Spread over each of the Festival’s two weekends is a series of masterclasses and workshops aimed at both emerging and established writers. With 43 per cent of respondents to a recent demographic survey of MWF attendees having described themselves as writers, the market for guidance is just as strong as at many young and emerging writers festivals, where the craft and business of what it is to write and be a writer are traditionally very central to the audience’s interest. Each person has a command of language and the ability to form ideas, but putting the two together can, upon closer examination, prove more difficult and delightful than one might presume.

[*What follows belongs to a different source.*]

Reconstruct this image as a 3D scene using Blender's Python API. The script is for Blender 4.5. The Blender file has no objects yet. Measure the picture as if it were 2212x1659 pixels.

“There are a lot of people who have it in the back of their mind that they’d like to write a book at some stage,” says Cameron. “Even with a general public audience I think there’s a great interest in the craft of writing. People love backstage tours and that’s what these events are like.”
The 2008 Melbourne Writers Festival program caters to almost every stock phrase in the demographical lexicon, yet overarching the whole as the Keynote Address speaker is Germaine Greer, a woman not known for being everything to everyone. Greer’s opening night examination of the many faces and places of rage references her recent short book entitled, fittingly, On Rage. An admirer of Greer, Cameron was thrilled to secure an address that has doubtless lent a refreshing piquancy to the program.
A name as redoubtable as Greer’s is contrasted with relative newcomer Nam Le, a man not known to many – yet. Cameron describes Le, who has recently published his first book of short stories, as “top of my pops”. The Edinburgh International Book Festival clearly agrees, having selected Le to be beamed in via satellite in an event exchange that saw Salman Rushdie’s digital incarnation grace a screen the Australian Centre for the Moving Image on Sunday.
The programming of such an exchange takes on a serendipitous glow in the light of UNESCO’s announcement last week – yet one more indication to Melburnians that their celebration of the written word can only continue to make them blush with pride.